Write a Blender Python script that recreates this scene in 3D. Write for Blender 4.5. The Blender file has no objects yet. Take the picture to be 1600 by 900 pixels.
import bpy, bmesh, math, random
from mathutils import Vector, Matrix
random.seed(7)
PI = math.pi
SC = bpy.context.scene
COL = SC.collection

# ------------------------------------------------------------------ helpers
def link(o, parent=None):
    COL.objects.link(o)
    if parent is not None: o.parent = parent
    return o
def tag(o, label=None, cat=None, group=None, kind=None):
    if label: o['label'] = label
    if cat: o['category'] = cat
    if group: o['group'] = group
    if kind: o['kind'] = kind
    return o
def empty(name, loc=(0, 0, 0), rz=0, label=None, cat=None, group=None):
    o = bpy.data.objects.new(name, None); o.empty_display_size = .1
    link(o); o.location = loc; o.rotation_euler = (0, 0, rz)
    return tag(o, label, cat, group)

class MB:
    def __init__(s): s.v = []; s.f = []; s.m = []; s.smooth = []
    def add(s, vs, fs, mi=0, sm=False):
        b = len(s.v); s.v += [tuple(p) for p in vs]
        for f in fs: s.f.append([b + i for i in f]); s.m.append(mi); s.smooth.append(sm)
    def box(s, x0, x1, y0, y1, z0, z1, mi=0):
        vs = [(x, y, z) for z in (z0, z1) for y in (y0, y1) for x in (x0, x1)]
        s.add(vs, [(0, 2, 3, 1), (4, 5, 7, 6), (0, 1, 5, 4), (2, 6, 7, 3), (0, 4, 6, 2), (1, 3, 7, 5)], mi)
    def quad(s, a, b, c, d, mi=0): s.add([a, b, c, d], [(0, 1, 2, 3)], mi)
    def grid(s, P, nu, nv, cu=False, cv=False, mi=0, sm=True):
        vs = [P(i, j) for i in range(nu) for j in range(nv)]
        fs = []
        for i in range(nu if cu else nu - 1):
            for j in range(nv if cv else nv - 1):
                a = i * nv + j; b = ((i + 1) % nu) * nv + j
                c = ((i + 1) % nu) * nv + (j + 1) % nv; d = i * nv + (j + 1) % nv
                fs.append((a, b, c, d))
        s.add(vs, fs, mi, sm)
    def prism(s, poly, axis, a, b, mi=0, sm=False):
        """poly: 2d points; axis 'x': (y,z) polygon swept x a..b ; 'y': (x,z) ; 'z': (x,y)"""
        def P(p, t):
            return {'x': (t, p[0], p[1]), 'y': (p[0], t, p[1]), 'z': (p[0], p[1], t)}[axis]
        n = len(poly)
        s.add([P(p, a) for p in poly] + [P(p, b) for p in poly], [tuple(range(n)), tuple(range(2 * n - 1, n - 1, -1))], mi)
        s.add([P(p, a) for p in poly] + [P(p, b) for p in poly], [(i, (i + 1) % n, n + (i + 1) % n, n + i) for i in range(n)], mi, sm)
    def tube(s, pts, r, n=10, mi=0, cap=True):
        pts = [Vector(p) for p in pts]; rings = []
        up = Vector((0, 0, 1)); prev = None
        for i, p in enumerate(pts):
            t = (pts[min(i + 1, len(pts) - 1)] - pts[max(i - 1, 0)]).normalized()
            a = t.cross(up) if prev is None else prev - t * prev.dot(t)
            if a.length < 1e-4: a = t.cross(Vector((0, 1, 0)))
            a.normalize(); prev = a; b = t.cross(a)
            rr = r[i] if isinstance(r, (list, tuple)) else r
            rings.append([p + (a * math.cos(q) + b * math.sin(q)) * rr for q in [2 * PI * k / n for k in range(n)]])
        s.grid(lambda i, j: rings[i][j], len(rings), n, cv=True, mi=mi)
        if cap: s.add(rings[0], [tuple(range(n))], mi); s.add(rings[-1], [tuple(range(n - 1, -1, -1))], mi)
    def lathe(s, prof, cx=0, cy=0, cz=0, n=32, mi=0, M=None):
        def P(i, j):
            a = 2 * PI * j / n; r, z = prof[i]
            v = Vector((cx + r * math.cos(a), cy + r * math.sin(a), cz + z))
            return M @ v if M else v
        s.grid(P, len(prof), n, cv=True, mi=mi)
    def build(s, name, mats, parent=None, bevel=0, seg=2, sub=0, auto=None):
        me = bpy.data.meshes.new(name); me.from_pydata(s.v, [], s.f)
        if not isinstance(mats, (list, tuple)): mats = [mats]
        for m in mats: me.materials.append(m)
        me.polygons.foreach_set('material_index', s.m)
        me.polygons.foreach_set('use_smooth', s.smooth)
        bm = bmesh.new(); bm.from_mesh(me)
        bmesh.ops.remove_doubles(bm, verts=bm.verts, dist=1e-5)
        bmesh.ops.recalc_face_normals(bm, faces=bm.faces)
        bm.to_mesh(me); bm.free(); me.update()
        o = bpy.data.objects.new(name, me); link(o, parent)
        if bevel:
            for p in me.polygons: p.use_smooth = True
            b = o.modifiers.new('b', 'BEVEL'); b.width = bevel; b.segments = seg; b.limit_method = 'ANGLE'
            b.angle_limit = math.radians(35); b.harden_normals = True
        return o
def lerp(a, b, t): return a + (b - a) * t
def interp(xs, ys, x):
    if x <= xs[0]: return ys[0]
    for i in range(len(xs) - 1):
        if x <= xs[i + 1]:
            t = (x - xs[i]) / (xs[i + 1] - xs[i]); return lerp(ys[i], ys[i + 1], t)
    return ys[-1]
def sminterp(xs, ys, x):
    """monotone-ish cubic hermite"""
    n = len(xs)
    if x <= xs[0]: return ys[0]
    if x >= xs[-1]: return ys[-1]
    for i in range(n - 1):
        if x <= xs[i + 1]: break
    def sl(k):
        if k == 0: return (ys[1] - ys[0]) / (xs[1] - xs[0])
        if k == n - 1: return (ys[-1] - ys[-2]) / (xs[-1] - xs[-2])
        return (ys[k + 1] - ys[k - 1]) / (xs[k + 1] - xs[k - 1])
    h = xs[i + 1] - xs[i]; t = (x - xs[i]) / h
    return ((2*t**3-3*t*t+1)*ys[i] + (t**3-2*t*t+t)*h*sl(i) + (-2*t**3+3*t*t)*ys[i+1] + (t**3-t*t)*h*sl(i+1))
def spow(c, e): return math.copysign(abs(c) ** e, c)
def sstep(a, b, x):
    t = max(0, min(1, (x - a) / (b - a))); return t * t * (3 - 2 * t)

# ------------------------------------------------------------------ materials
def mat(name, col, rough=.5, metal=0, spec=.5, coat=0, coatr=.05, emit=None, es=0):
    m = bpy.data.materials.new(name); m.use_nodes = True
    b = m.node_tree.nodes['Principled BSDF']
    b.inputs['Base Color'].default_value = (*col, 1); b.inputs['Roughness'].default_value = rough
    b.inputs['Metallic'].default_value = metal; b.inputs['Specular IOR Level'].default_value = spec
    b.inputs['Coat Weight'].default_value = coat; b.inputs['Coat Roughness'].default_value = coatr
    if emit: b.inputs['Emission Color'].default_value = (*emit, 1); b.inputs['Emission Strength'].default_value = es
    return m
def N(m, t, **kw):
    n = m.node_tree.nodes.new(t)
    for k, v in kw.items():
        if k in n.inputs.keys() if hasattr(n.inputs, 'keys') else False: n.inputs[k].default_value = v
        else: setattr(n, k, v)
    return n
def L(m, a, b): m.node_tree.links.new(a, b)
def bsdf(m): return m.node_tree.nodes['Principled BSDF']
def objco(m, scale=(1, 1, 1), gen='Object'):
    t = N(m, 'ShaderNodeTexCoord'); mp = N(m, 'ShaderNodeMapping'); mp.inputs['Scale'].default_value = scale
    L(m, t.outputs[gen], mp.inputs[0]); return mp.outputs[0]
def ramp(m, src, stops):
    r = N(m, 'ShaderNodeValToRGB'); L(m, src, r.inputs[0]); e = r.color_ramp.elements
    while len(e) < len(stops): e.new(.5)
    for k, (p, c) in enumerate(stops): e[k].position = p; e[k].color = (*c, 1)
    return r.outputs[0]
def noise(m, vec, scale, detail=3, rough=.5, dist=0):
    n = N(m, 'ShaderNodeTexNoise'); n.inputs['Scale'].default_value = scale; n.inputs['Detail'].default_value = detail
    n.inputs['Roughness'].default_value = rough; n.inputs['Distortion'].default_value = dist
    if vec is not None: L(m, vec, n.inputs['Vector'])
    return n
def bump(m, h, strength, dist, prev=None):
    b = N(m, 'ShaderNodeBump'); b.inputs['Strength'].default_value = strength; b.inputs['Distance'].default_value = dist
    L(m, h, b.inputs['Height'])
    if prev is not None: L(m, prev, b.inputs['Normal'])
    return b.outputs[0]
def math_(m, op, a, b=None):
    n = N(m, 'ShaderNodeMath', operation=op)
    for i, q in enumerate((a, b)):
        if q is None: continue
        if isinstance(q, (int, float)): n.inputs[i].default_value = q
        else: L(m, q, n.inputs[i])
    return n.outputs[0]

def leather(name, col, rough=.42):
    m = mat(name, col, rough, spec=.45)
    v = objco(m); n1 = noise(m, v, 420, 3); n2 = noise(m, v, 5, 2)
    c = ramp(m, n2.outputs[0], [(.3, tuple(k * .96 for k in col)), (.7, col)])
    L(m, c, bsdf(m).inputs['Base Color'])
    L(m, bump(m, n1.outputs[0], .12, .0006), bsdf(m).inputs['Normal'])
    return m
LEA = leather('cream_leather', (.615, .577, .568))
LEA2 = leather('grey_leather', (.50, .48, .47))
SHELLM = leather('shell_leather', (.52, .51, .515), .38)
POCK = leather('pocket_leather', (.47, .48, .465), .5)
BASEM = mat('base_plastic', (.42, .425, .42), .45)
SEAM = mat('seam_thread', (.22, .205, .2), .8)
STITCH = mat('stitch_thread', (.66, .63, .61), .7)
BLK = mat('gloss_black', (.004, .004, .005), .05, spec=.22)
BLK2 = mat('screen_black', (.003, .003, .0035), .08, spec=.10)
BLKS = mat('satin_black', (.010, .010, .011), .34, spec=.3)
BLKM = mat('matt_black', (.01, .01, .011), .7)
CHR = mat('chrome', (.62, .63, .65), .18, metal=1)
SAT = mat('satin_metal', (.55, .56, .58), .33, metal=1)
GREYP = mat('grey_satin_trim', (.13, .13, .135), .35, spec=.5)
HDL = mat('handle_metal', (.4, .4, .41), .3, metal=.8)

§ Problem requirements
Collect from the data above every line that includes "objects".

§ Reply to the exercise
Write a Blender Python script that recreates this scene in 3D. Write for Blender 4.5. The Blender file has no objects yet. Take the picture to be 1600 by 900 pixels.
    COL.objects.link(o)
    o = bpy.data.objects.new(name, None); o.empty_display_size = .1
        o = bpy.data.objects.new(name, me); link(o, parent)